EXERCISE DESCRIPTION:
Transcribe the listing verbatim. Do not carry over any pictures.

DATA BLOCK:
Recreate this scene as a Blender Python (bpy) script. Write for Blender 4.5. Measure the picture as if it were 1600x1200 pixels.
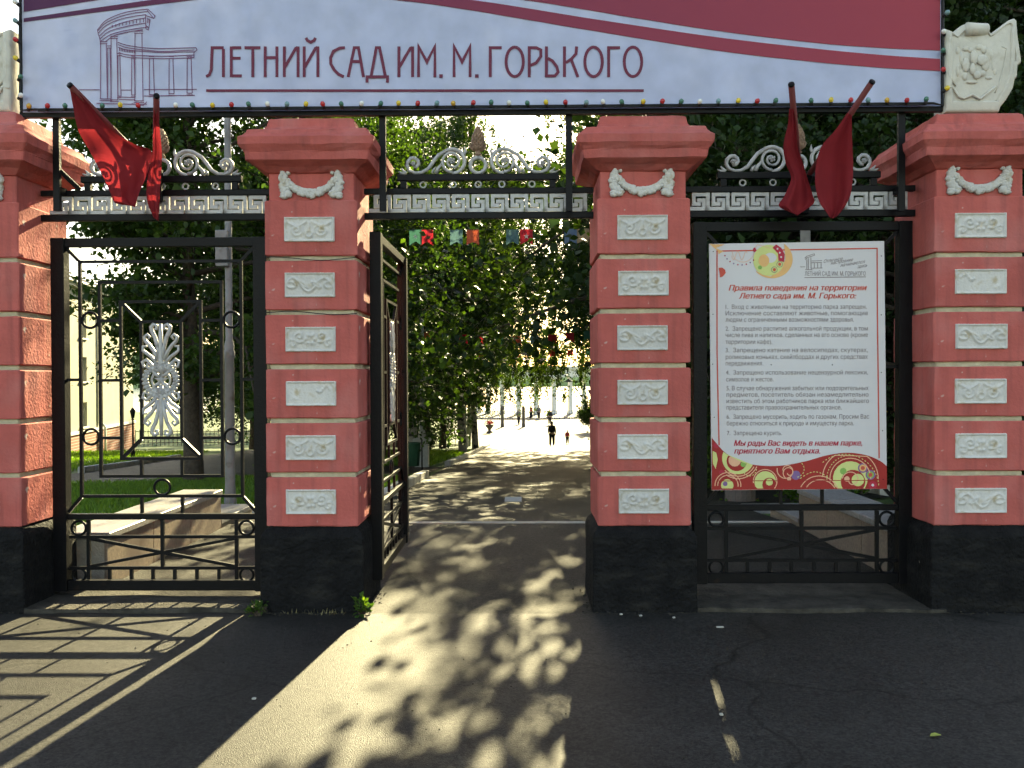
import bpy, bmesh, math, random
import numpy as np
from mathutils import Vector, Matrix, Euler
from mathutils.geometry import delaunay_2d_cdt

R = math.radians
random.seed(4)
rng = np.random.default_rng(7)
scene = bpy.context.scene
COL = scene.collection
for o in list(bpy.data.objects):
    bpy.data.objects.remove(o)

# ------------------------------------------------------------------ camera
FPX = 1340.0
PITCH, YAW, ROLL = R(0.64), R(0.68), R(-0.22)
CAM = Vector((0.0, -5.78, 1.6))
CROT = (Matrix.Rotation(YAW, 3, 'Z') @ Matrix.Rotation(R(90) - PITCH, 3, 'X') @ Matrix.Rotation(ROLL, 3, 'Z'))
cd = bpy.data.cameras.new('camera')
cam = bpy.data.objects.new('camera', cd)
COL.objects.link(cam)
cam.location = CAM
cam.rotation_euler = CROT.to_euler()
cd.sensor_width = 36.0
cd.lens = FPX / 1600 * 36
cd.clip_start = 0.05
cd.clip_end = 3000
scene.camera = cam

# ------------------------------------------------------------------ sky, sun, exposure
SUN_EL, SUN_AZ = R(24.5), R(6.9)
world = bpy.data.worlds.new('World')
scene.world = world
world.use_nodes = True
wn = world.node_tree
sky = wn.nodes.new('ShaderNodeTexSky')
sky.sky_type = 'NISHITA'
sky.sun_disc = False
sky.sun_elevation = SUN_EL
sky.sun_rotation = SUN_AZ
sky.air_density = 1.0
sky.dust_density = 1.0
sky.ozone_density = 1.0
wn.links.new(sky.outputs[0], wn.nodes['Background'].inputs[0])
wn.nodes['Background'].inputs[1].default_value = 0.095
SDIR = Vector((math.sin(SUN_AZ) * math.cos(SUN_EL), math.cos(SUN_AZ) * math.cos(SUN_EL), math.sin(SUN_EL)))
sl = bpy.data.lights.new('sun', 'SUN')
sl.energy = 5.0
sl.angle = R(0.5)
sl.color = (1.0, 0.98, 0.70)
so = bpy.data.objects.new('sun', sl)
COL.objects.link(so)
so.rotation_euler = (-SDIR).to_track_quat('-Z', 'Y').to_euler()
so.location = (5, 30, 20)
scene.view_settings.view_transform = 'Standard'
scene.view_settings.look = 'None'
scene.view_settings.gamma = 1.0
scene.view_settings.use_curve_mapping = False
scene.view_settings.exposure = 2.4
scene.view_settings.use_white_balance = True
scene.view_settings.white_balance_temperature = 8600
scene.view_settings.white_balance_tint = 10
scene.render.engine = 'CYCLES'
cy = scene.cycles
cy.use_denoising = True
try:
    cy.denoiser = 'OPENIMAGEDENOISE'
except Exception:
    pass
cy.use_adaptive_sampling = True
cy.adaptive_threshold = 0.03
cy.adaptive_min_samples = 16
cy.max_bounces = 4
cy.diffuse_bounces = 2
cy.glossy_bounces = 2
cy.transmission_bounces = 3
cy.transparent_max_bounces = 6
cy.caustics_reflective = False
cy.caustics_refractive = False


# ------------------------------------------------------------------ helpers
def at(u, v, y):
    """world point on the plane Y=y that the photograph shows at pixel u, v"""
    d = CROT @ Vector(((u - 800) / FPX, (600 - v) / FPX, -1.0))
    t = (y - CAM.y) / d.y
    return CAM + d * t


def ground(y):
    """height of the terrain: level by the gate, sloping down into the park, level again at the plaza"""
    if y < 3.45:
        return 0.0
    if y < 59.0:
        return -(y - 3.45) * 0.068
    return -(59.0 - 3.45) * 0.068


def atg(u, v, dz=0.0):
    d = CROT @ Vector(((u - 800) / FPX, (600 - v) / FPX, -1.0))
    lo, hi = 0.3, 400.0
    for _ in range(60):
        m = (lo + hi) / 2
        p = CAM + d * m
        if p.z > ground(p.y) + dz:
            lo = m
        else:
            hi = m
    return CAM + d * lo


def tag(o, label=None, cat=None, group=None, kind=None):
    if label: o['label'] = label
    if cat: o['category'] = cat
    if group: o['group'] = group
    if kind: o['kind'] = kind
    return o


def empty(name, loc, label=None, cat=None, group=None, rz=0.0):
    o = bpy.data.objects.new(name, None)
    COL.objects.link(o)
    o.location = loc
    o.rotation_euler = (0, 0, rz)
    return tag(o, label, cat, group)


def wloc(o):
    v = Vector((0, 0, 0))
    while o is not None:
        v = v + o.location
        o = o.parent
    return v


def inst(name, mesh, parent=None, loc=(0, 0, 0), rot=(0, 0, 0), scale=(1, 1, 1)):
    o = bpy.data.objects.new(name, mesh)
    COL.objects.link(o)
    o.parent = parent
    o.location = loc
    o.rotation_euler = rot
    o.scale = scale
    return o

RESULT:
Recreate this scene as a Blender Python (bpy) script. Write for Blender 4.5. Measure the picture as if it were 1600x1200 pixels.
import bpy, bmesh, math, random
import numpy as np
from mathutils import Vector, Matrix, Euler
from mathutils.geometry import delaunay_2d_cdt

R = math.radians
random.seed(4)
rng = np.random.default_rng(7)
scene = bpy.context.scene
COL = scene.collection
for o in list(bpy.data.objects):
    bpy.data.objects.remove(o)

# ------------------------------------------------------------------ camera
FPX = 1340.0
PITCH, YAW, ROLL = R(0.64), R(0.68), R(-0.22)
CAM = Vector((0.0, -5.78, 1.6))
CROT = (Matrix.Rotation(YAW, 3, 'Z') @ Matrix.Rotation(R(90) - PITCH, 3, 'X') @ Matrix.Rotation(ROLL, 3, 'Z'))
cd = bpy.data.cameras.new('camera')
cam = bpy.data.objects.new('camera', cd)
COL.objects.link(cam)
cam.location = CAM
cam.rotation_euler = CROT.to_euler()
cd.sensor_width = 36.0
cd.lens = FPX / 1600 * 36
cd.clip_start = 0.05
cd.clip_end = 3000
scene.camera = cam

# ------------------------------------------------------------------ sky, sun, exposure
SUN_EL, SUN_AZ = R(24.5), R(6.9)
world = bpy.data.worlds.new('World')
scene.world = world
world.use_nodes = True
wn = world.node_tree
sky = wn.nodes.new('ShaderNodeTexSky')
sky.sky_type = 'NISHITA'
sky.sun_disc = False
sky.sun_elevation = SUN_EL
sky.sun_rotation = SUN_AZ
sky.air_density = 1.0
sky.dust_density = 1.0
sky.ozone_density = 1.0
wn.links.new(sky.outputs[0], wn.nodes['Background'].inputs[0])
wn.nodes['Background'].inputs[1].default_value = 0.095
SDIR = Vector((math.sin(SUN_AZ) * math.cos(SUN_EL), math.cos(SUN_AZ) * math.cos(SUN_EL), math.sin(SUN_EL)))
sl = bpy.data.lights.new('sun', 'SUN')
sl.energy = 5.0
sl.angle = R(0.5)
sl.color = (1.0, 0.98, 0.70)
so = bpy.data.objects.new('sun', sl)
COL.objects.link(so)
so.rotation_euler = (-SDIR).to_track_quat('-Z', 'Y').to_euler()
so.location = (5, 30, 20)
scene.view_settings.view_transform = 'Standard'
scene.view_settings.look = 'None'
scene.view_settings.gamma = 1.0
scene.view_settings.use_curve_mapping = False
scene.view_settings.exposure = 2.4
scene.view_settings.use_white_balance = True
scene.view_settings.white_balance_temperature = 8600
scene.view_settings.white_balance_tint = 10
scene.render.engine = 'CYCLES'
cy = scene.cycles
cy.use_denoising = True
try:
    cy.denoiser = 'OPENIMAGEDENOISE'
except Exception:
    pass
cy.use_adaptive_sampling = True
cy.adaptive_threshold = 0.03
cy.adaptive_min_samples = 16
cy.max_bounces = 4
cy.diffuse_bounces = 2
cy.glossy_bounces = 2
cy.transmission_bounces = 3
cy.transparent_max_bounces = 6
cy.caustics_reflective = False
cy.caustics_refractive = False


# ------------------------------------------------------------------ helpers
def at(u, v, y):
    """world point on the plane Y=y that the photograph shows at pixel u, v"""
    d = CROT @ Vector(((u - 800) / FPX, (600 - v) / FPX, -1.0))
    t = (y - CAM.y) / d.y
    return CAM + d * t


def ground(y):
    """height of the terrain: level by the gate, sloping down into the park, level again at the plaza"""
    if y < 3.45:
        return 0.0
    if y < 59.0:
        return -(y - 3.45) * 0.068
    return -(59.0 - 3.45) * 0.068


def atg(u, v, dz=0.0):
    d = CROT @ Vector(((u - 800) / FPX, (600 - v) / FPX, -1.0))
    lo, hi = 0.3, 400.0
    for _ in range(60):
        m = (lo + hi) / 2
        p = CAM + d * m
        if p.z > ground(p.y) + dz:
            lo = m
        else:
            hi = m
    return CAM + d * lo


def tag(o, label=None, cat=None, group=None, kind=None):
    if label: o['label'] = label
    if cat: o['category'] = cat
    if group: o['group'] = group
    if kind: o['kind'] = kind
    return o


def empty(name, loc, label=None, cat=None, group=None, rz=0.0):
    o = bpy.data.objects.new(name, None)
    COL.objects.link(o)
    o.location = loc
    o.rotation_euler = (0, 0, rz)
    return tag(o, label, cat, group)


def wloc(o):
    v = Vector((0, 0, 0))
    while o is not None:
        v = v + o.location
        o = o.parent
    return v


def inst(name, mesh, parent=None, loc=(0, 0, 0), rot=(0, 0, 0), scale=(1, 1, 1)):
    o = bpy.data.objects.new(name, mesh)
    COL.objects.link(o)
    o.parent = parent
    o.location = loc
    o.rotation_euler = rot
    o.scale = scale
    return o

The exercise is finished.